An indian walks into a saloon dressed like a cowboy. He goes up to the bar looks at the bartender and says, " Me wantum beer." So the bartender gives him a beer. He drinks it. Goes into the bathroom, pulls out his six-shooter, shoots the toilet, walks back out, grabs a bag, opens it and pulls out a cat, and takes a bite out of it. The bartender looks at him and says, " Son, what in the sam hell are you doing?" The indian replied, " Me beum like the white man. Drink beer, shoot shit, and eat pussy."


A white man, a black man, and a mexican are walking on a beach. One man spots an old oil lamp, picks it up and rubs it. A genie appears and says since there is three of them they only get one wish. The black man thinks and says, "I wish that me and all the other blacks in America will be sent home to the native land of Africa." The genie grants his wish and he and all the blacks are gone. The mexican says yeah that's a good idea so he wishes the same thing but for all the mexican's. The genie ask the white man if he would like something similiar to the other two. The man replies, "NO, I'll just have a beer it doesn't get much better than this.

Better Just a Joke II

A man walks into a bar with an alligator under his arm. He sits down on a stool and puts the alligator on the bar. After calling the bartender over he asks, " Do you serve niggers here?". The bartender replies," Yes we do. This is an equal opportunity bar and Iwish you wouldn't use that term" To which the patron replies, "Good. I'll have a beer and my alligator here will have a nigger."

A Piece of String

A piece of string walks into a bar and asks the bartender for a beer. The bartender says that he cannot serve a piece of string. The piece of string moves on to the next bar and asks for a beer. The bartender says that he cannot serve a piece of string. The piece of string, rather upset with its situation, begins to twist and turn itself into various positions and starts pulling at its ends. He asks the bartender again, for a beer. The bartender replies that he cannot serve a piece of string. the piece of string replies " I'm a frayed knot "

Beer on The Job

While most companies refrain from allowing consumption of alcohol on the premises, there are some arguments for changing that policy.
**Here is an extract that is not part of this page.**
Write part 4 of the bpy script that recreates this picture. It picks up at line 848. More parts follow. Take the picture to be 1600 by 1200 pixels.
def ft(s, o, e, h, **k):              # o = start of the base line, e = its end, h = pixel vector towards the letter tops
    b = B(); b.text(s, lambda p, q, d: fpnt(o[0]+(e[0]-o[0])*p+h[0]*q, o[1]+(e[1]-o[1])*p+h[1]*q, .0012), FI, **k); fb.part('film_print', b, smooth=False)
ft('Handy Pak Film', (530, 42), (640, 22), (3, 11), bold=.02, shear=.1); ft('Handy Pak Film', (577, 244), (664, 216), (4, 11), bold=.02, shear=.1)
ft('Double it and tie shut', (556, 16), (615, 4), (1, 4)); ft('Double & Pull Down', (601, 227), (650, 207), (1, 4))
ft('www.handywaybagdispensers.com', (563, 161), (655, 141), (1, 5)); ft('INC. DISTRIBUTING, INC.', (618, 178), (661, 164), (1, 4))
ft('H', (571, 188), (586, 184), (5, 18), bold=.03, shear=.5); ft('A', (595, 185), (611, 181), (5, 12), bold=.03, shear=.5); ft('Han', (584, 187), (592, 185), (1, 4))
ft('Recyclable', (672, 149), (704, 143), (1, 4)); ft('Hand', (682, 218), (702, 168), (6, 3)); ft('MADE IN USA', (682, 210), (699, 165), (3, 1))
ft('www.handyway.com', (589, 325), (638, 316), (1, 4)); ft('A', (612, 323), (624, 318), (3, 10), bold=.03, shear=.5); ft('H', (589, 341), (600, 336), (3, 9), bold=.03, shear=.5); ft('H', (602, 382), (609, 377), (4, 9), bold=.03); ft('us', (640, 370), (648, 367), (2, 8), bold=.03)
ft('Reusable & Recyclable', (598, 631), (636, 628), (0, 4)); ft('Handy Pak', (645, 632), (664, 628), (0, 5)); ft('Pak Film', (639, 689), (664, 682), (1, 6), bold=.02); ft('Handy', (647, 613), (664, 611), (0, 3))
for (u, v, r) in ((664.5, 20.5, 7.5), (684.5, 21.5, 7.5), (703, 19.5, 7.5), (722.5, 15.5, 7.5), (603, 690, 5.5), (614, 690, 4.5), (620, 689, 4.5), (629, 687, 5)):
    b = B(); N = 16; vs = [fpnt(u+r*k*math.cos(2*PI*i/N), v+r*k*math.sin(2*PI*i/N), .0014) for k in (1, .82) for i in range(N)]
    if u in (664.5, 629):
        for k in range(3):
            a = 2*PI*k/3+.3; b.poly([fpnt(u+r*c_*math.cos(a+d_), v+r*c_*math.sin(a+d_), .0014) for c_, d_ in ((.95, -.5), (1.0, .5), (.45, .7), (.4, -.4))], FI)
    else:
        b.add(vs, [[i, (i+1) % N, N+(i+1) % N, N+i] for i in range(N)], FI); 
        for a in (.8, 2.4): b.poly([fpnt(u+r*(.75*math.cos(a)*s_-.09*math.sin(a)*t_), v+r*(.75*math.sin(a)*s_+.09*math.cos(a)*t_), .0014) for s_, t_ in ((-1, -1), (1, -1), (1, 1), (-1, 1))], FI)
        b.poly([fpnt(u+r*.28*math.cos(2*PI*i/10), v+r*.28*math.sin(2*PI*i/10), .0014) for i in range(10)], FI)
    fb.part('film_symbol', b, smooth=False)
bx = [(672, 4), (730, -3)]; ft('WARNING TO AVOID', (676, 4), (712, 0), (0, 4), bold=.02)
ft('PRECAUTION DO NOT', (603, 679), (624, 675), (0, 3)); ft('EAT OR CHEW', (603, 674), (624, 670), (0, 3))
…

Reasons for allowing drinking at work include:

1. It's an incentive to show up.

2. It reduces stress.

3. It leads to more honest communications.

4. It reduces complaints about low pay.

5. It cuts down on time off because you can work with a hangover.

6. Employees tell management what they think, not what management wants to hear.

7. It helps save on heating costs in the winter.

8. It encourages carpooling.

9. Increases job satisfaction because if you have a bad job, you don't care.

10. It eliminates vacations because people would rather come to work.

11. It makes fellow employees look better.

12. It makes the cafeteria food taste better.

13. Bosses are more likely to hand out raises when they are wasted.

14. Salary negotiations are a lot more profitable.

15. Suddenly, farting during a meeting isn't so embarrassing.

16. No one will remember your strip act at the Christmas Party.